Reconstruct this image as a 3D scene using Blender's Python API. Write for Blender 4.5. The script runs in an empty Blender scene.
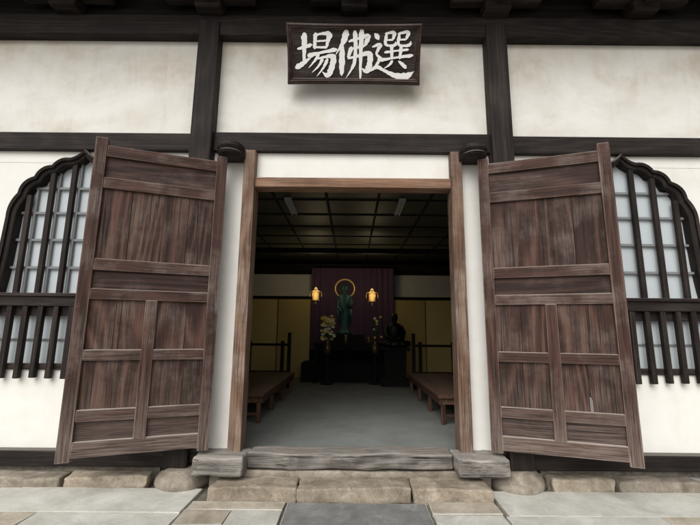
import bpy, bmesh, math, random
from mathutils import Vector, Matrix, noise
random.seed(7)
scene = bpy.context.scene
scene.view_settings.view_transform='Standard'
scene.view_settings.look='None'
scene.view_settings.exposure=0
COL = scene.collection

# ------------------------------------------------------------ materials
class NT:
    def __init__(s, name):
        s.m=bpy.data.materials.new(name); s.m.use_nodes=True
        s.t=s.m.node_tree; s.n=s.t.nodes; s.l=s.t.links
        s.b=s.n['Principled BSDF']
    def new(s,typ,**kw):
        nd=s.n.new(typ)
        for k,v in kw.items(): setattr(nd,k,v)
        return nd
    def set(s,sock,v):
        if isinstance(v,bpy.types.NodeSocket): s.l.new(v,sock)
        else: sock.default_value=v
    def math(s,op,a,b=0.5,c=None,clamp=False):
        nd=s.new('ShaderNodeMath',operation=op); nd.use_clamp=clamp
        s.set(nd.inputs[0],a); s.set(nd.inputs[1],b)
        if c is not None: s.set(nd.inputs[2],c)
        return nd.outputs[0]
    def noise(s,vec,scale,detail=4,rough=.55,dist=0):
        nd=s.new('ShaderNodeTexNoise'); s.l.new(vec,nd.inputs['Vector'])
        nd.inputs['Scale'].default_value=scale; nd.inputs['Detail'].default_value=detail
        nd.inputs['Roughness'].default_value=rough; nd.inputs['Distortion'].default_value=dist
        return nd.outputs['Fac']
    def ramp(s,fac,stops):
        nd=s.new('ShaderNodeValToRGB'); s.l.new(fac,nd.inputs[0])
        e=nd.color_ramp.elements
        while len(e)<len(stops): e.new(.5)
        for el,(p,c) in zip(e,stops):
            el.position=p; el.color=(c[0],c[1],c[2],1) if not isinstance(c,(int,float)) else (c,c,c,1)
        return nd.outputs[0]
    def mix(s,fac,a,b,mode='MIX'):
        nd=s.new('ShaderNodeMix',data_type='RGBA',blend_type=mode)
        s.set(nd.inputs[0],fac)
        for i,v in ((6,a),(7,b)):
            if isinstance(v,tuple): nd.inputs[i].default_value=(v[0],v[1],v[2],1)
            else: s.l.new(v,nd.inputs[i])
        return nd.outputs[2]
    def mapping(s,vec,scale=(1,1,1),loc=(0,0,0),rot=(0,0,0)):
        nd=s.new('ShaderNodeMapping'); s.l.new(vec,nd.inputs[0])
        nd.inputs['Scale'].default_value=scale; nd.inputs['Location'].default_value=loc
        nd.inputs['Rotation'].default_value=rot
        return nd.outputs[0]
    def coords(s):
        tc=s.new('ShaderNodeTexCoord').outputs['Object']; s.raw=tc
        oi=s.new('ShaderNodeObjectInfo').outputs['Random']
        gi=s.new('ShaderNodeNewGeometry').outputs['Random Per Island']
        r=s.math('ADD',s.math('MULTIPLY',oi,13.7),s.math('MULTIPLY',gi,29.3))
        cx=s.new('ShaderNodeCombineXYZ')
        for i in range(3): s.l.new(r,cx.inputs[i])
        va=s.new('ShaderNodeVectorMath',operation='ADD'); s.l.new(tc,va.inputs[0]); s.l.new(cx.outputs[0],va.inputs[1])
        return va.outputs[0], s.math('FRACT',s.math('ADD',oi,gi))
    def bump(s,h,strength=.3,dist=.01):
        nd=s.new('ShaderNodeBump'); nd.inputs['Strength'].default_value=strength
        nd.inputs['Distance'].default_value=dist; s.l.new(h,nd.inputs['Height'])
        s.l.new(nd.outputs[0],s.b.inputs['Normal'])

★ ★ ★

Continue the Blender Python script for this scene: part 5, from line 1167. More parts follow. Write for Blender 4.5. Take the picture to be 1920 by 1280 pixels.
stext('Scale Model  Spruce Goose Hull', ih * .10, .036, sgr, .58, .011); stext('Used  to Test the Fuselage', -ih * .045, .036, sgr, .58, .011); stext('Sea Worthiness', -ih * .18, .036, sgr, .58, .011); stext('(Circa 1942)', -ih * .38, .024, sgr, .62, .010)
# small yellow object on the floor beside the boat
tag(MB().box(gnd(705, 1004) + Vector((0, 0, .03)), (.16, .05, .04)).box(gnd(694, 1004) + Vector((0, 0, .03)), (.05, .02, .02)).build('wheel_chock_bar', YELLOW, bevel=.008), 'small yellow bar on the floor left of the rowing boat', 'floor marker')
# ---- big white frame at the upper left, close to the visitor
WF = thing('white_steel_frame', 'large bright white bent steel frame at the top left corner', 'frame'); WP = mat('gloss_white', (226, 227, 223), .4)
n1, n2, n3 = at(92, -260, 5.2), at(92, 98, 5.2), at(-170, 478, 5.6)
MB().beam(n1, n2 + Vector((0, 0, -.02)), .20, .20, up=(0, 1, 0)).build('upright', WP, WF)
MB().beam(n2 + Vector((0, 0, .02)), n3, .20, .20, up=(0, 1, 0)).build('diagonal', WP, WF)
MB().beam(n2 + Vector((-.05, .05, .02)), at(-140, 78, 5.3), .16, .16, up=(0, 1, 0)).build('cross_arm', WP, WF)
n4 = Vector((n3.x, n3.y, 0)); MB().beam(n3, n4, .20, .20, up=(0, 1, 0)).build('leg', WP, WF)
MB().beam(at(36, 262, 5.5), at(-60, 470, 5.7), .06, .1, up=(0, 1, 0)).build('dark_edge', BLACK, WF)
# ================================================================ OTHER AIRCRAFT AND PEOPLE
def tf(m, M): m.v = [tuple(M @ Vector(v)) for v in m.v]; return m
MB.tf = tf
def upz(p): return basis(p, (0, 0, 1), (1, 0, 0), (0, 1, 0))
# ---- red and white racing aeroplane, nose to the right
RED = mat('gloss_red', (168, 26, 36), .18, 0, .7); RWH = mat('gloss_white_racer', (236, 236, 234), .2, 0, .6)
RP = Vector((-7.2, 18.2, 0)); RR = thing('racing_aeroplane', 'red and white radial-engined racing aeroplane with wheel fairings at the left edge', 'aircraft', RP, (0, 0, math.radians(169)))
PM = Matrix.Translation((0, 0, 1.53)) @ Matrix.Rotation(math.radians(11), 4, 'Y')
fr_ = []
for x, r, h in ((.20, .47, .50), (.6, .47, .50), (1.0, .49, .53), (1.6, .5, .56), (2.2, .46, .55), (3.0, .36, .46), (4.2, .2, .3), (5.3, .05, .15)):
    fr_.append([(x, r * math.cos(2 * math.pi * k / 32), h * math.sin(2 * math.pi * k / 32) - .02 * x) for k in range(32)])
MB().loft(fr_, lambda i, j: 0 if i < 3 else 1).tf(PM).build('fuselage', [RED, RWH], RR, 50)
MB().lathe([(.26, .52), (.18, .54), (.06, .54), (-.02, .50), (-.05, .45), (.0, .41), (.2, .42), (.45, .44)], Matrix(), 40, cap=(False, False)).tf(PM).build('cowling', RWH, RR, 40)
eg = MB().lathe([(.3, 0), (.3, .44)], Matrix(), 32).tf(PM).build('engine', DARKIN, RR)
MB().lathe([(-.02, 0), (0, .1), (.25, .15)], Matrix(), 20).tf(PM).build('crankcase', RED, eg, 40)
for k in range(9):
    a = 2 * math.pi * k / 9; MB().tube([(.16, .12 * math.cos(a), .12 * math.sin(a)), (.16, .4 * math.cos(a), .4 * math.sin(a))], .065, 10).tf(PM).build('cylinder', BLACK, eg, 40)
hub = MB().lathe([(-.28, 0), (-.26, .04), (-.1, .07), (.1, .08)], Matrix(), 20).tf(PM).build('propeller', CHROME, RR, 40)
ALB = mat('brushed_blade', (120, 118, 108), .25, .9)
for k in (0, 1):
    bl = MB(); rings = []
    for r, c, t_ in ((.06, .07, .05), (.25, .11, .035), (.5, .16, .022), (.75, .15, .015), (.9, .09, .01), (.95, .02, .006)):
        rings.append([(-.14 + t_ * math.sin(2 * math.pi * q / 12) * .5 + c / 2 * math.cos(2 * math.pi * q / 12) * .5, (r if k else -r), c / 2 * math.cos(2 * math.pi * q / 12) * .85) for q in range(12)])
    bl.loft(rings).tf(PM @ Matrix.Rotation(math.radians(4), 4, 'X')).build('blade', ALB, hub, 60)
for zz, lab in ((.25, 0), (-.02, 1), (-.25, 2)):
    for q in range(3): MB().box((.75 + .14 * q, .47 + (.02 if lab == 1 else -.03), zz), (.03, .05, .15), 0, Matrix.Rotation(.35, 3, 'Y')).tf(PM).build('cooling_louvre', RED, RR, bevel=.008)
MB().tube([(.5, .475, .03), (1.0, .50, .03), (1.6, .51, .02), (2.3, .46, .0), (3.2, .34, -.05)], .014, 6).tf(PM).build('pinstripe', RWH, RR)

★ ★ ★

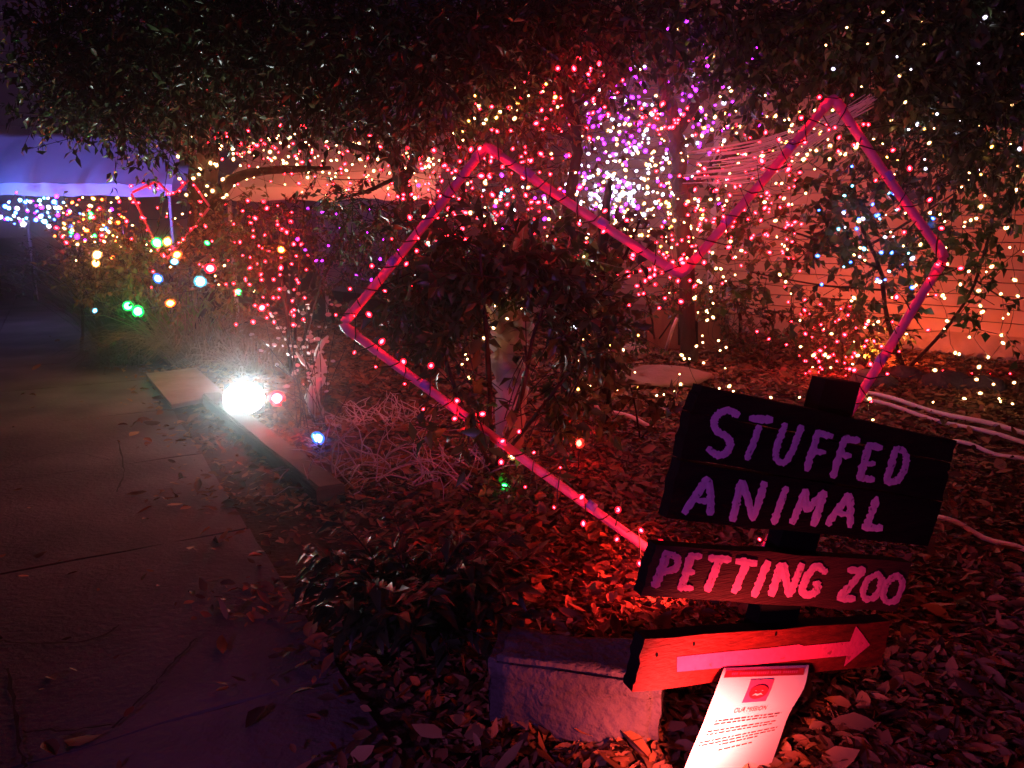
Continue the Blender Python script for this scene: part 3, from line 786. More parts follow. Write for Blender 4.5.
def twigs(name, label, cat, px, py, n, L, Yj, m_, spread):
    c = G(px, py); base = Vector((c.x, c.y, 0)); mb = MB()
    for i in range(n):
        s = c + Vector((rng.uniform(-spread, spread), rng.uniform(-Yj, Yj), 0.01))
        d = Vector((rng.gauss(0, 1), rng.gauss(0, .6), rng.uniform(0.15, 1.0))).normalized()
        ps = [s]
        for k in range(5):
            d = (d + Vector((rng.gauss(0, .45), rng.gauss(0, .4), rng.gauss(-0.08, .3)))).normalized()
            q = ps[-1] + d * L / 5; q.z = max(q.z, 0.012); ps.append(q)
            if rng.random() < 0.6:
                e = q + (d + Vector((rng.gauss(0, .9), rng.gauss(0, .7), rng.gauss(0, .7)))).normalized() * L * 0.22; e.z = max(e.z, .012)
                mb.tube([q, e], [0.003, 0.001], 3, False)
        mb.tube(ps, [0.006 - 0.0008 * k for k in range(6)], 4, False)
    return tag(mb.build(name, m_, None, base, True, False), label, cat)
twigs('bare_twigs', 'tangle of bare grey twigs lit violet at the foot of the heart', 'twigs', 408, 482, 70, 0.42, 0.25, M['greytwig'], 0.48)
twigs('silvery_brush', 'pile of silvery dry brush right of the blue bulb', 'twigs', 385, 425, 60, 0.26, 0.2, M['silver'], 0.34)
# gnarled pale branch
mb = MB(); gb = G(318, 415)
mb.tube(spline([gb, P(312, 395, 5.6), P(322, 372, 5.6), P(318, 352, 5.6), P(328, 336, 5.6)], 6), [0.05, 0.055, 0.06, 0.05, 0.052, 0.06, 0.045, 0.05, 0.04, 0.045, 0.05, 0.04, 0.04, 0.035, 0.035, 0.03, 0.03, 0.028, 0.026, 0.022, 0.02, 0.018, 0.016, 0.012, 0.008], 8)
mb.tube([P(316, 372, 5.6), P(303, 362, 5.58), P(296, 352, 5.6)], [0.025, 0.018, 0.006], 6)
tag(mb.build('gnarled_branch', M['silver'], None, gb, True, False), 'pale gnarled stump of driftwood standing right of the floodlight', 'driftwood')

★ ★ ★

Given problem. Leave out the pictures and transcribe exactly the lines from the one containing "Reconstruct this image" through the one containing "COL = scene.collection".

The completed task.
Reconstruct this image as a 3D scene using Blender's Python API. Write for Blender 4.5. The script runs in an empty Blender scene.
import bpy, bmesh, math, random
from mathutils import Vector, Matrix, noise
random.seed(7)
scene = bpy.context.scene
scene.view_settings.view_transform='Standard'
scene.view_settings.look='None'
scene.view_settings.exposure=0
COL = scene.collection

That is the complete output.